Nos anos 80-90, por exemplo, não tínhamos tantos produtos de beleza voltado para o público negro. Lembro de ver um movimento chamado “Não me vejo, não compro” (ou algo parecido) onde as pessoas reclamavam a ausência de modelos que pudessem se identificar. Hoje vemos uma variedade de marcas e produtos exclusivos para cabelos crespos e cacheados, maquiagens com variações de tons de pele e por aí vai.

Identificação além de ser um conceito da psicologia é também uma estratégia de comunicação para atrair atenção do seu público alvo.

Portanto, a “quem disse, berenice”, Avon, Natura, Jequiti e tantas outras empresas de cosméticos não se tornaram conscientes de uma hora para outra, mas viram que estavam perdendo uma boa fatia do mercado ansioso para consumir.

Agora me ouça, Berenice

O tema do vídeo não é ruim, sua execução também não, afinal haviam nele outros tipos de representatividades bem representadas pelas modelos. O ponto em questão é que faltou um segmento que SEMPRE é esquecido neste tipo de proposta: o nosso. 
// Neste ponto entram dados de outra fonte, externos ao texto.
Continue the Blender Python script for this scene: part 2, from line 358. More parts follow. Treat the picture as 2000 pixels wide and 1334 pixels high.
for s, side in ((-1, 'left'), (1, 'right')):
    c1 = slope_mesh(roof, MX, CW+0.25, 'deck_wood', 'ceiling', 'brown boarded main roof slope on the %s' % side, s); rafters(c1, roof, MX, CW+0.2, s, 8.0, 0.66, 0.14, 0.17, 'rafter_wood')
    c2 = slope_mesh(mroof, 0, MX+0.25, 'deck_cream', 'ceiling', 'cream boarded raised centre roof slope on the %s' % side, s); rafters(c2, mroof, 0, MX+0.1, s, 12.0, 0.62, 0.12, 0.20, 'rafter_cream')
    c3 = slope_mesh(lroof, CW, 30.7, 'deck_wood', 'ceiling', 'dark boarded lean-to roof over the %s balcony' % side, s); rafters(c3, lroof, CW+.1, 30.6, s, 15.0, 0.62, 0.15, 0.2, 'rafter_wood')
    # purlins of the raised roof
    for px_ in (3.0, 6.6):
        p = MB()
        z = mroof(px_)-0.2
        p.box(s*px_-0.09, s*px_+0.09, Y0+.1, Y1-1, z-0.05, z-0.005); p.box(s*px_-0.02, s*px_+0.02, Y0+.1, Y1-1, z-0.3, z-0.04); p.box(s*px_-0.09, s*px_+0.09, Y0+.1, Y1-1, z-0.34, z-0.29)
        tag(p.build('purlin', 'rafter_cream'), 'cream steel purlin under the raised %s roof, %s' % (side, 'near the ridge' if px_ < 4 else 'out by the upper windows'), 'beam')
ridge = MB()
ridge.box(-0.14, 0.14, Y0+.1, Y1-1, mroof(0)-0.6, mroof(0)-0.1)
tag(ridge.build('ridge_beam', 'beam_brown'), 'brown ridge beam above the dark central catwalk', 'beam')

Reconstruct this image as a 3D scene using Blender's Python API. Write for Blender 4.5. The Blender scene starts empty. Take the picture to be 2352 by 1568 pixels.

Somos mulheres empoderadas, Berenice. Fazemos maquiagem, apesar da nossa dificuldade motora. Indicamos seus produtos e de suas amigas concorrentes em grupos de whatsapp, sabia? Algumas de nós até realizam tutoriais em canais no Youtube.

Então ficou feio, aliás pegou bem mal e continua pegando esse tipo de postura de vocês aí no mercado. Não nos levem a mal, talvez tenhamos pesado na mão contigo, porém estamos retribuindo o tapa que vocês nos deram.

Não queremos “sementinhas plantadas”, afinal isso já vem sendo feito há muito tempo. Queremos é começar a colheita o quanto antes. Afinal, pode ter mulher com deficiência ocupando os espaços da mídia? Pode. Claro que pode. Aliás, DEVE!